İnterdisipliner müzikler, akışın geleceğe dönük yüzünü cilalarken, Türkçe rap gerçeği, günümüzün arabeski, renkli mozaiğinin her yerinden fışkırırken birbiri ardına stereotip üretimler, çoğun taraftar erkek kafasını ortaya karışık servis ediyor.
Onca farklı ses, kafalar cacık, bazı müzikler yine şahane ama bence dilimin ucuna geleni söylemesem olmaz böyle giderse sünnette, düğünde rap klibi çekmek moda olacak.
Rapçiler birbirini dinliyor mudur o da şüpheli ama Türkçe rap’in gelişimini merak edenler için
Viki’deki bilgileri ve iki bölümlük Turkish Hip Hop belgeselini tavsiye edebilirim.
Rap Kafası
Lakin, dile getiremeyenin, susturulanın, dilsizleştirilenin sesi olan rap’in deniz bile yüzümüze müsilajını tükürürken, herkese dinletilen masalın tekrarcısı kuklanın kuklası olması mümkün görünmüyor. Ne giyerse giysin, ne yerse yesin, ne istiflerse istiflesin ama rap yapmasın, gitsin kahvede batak oynasın, denilebilecek rapçileri bir kenara bırakırsak rap müziğin kalıcılığı, sözlerin hisle ve dile getirdiğinin cesurluğuyla kuracağı ilişkiyle belli olacak gerisi fasa fiso, diyerek yazımı bağlamak istiyorum.

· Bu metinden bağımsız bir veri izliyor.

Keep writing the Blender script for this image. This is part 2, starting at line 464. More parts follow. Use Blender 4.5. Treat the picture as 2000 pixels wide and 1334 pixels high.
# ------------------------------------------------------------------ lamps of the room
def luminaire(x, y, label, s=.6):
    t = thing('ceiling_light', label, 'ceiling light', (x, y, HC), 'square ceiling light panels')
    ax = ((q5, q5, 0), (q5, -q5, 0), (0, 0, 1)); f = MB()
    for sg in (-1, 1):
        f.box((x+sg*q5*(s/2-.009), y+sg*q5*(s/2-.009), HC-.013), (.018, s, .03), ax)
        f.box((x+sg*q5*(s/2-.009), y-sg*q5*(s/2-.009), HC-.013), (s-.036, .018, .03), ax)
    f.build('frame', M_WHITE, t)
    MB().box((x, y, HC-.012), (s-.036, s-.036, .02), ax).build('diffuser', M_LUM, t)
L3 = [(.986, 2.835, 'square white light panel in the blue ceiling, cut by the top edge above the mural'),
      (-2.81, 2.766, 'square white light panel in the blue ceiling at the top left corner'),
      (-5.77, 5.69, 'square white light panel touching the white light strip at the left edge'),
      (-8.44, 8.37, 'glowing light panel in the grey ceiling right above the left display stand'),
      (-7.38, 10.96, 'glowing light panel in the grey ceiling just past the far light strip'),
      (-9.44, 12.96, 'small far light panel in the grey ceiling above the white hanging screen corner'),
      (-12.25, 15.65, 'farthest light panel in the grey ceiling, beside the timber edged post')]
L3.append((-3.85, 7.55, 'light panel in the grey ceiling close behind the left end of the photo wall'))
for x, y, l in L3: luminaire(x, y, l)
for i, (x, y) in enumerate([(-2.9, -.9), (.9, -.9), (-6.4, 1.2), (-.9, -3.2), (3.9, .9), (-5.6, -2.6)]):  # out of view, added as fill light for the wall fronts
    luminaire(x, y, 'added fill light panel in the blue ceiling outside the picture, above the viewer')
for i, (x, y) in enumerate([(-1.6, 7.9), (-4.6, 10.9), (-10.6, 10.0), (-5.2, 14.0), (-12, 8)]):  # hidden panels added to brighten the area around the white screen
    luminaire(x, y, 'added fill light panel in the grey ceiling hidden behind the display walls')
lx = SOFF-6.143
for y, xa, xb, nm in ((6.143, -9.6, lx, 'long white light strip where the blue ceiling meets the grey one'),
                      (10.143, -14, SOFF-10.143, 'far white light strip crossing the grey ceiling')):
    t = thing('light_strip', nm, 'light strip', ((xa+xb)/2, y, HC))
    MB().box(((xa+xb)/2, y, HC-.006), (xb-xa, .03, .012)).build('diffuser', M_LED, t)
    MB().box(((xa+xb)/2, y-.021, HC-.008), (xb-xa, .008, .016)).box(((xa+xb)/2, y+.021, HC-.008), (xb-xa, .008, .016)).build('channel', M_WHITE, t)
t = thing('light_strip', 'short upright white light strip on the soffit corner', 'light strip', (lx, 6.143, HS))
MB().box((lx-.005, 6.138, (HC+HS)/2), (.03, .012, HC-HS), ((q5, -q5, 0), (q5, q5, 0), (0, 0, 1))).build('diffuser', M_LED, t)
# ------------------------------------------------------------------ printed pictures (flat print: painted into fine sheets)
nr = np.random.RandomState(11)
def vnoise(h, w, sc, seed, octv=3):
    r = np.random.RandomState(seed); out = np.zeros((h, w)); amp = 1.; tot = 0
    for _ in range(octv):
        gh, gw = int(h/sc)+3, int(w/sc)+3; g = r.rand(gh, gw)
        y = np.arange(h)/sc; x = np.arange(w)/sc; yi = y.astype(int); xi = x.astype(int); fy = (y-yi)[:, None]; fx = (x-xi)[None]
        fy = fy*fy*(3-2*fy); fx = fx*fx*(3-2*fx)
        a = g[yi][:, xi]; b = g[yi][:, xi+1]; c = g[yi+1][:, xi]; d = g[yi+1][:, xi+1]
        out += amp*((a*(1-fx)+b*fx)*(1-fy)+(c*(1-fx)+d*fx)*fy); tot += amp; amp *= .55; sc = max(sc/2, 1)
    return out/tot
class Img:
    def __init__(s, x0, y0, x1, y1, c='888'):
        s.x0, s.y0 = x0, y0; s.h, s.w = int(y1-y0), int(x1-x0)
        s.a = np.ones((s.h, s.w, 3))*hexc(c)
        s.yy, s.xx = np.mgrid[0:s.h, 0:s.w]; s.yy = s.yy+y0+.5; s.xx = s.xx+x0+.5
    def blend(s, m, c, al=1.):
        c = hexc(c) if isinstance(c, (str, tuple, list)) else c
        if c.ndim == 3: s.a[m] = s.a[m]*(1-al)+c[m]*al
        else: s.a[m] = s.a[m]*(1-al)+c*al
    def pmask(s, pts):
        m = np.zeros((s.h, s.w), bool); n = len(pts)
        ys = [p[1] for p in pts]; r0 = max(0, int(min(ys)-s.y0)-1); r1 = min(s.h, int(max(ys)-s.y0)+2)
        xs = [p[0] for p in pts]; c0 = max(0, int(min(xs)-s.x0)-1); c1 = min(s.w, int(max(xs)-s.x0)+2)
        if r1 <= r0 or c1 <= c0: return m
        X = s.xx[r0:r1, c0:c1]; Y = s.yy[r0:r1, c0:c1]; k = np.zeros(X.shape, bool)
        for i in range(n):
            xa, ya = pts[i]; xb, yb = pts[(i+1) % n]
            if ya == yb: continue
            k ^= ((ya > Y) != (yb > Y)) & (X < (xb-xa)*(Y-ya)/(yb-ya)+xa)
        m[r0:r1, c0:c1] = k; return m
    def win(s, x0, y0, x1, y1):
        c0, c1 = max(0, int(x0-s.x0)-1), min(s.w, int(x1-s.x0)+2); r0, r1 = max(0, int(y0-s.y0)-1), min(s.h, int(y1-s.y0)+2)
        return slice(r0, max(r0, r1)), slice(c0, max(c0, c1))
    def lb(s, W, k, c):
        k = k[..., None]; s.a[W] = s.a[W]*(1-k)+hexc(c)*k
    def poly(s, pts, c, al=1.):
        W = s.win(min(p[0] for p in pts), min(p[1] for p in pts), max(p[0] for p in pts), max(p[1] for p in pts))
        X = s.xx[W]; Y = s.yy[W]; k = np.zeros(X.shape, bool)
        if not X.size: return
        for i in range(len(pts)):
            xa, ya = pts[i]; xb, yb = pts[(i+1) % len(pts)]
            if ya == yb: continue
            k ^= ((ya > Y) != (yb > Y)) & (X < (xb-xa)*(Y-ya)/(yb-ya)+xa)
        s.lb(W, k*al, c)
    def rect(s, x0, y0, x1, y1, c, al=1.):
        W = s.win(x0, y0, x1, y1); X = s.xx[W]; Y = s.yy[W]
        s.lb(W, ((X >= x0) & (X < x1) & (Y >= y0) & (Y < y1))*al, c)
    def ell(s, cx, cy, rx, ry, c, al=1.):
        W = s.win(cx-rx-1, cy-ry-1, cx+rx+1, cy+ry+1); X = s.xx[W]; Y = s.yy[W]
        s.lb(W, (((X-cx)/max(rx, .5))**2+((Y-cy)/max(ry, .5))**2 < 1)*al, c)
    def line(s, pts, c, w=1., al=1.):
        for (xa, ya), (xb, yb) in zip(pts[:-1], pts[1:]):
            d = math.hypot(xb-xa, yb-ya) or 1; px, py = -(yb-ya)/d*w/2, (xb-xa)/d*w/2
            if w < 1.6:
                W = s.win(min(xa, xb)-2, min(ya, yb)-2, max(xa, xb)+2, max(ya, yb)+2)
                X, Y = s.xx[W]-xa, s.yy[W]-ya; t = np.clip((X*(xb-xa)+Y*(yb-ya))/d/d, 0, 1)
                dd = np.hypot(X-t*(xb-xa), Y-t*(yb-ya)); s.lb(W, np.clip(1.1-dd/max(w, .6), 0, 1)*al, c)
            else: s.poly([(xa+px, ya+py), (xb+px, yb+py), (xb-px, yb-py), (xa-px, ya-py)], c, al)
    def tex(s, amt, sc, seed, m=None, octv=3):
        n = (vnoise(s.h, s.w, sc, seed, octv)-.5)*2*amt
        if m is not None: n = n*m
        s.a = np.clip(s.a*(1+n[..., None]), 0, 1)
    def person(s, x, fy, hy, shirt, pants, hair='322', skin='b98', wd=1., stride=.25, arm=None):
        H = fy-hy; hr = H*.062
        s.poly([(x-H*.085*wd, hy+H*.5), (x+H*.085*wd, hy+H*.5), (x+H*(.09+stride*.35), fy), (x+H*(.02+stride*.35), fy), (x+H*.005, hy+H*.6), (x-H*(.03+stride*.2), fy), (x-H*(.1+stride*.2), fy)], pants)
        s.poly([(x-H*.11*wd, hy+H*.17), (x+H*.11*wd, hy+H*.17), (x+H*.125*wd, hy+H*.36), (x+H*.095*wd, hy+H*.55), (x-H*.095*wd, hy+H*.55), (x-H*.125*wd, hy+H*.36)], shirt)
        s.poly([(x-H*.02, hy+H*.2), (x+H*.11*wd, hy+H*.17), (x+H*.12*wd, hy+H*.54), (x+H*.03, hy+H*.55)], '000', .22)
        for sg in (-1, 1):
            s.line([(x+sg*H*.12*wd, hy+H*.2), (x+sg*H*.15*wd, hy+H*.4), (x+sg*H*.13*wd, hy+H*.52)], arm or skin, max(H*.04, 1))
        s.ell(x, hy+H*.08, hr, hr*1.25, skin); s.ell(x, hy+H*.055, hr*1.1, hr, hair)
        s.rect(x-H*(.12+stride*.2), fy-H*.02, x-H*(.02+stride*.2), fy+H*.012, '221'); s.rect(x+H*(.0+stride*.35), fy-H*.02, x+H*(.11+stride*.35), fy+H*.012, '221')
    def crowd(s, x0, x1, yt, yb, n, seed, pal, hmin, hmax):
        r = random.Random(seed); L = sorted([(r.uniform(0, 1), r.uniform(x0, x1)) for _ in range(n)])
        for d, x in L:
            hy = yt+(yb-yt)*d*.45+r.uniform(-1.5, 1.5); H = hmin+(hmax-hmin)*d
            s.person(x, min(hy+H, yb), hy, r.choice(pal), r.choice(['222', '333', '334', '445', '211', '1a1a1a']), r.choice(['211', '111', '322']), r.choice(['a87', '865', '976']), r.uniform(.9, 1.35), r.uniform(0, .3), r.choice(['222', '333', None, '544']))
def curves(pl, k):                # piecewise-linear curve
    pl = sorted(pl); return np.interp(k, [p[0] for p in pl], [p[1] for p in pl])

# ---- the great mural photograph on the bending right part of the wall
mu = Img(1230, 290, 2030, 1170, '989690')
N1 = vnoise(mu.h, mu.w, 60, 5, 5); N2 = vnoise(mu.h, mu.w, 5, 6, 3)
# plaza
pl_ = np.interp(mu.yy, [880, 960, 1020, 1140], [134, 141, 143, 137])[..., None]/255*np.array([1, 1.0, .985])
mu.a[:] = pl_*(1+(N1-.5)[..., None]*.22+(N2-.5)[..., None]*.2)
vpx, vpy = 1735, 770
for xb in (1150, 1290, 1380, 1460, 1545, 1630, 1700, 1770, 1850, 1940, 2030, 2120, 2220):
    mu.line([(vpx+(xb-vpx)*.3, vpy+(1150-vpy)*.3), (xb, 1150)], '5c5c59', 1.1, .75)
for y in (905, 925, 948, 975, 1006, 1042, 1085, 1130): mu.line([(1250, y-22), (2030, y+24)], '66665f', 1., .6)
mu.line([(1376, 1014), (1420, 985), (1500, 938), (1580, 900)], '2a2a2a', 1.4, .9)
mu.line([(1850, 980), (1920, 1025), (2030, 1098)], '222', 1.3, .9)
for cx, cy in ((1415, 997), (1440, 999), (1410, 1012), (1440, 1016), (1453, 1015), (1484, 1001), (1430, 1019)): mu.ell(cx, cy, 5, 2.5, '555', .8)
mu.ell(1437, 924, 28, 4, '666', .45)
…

Unutmadan, pazara dair en sevindirici yan, aynı zamanda bu yazıyı yazmamım da ana nedeni tüm rapçilerin konuşma yani ifade özgürlüğünden yana olması. Zihnimizin kapılarını, sözlerle açabilmenin Türkçe hallerinden birine dair yazım, damağınızda biraz da olsa rap tadı bırakabildiyse ne mutlu bana. Sağlıcakla kalmanız dileklerimle.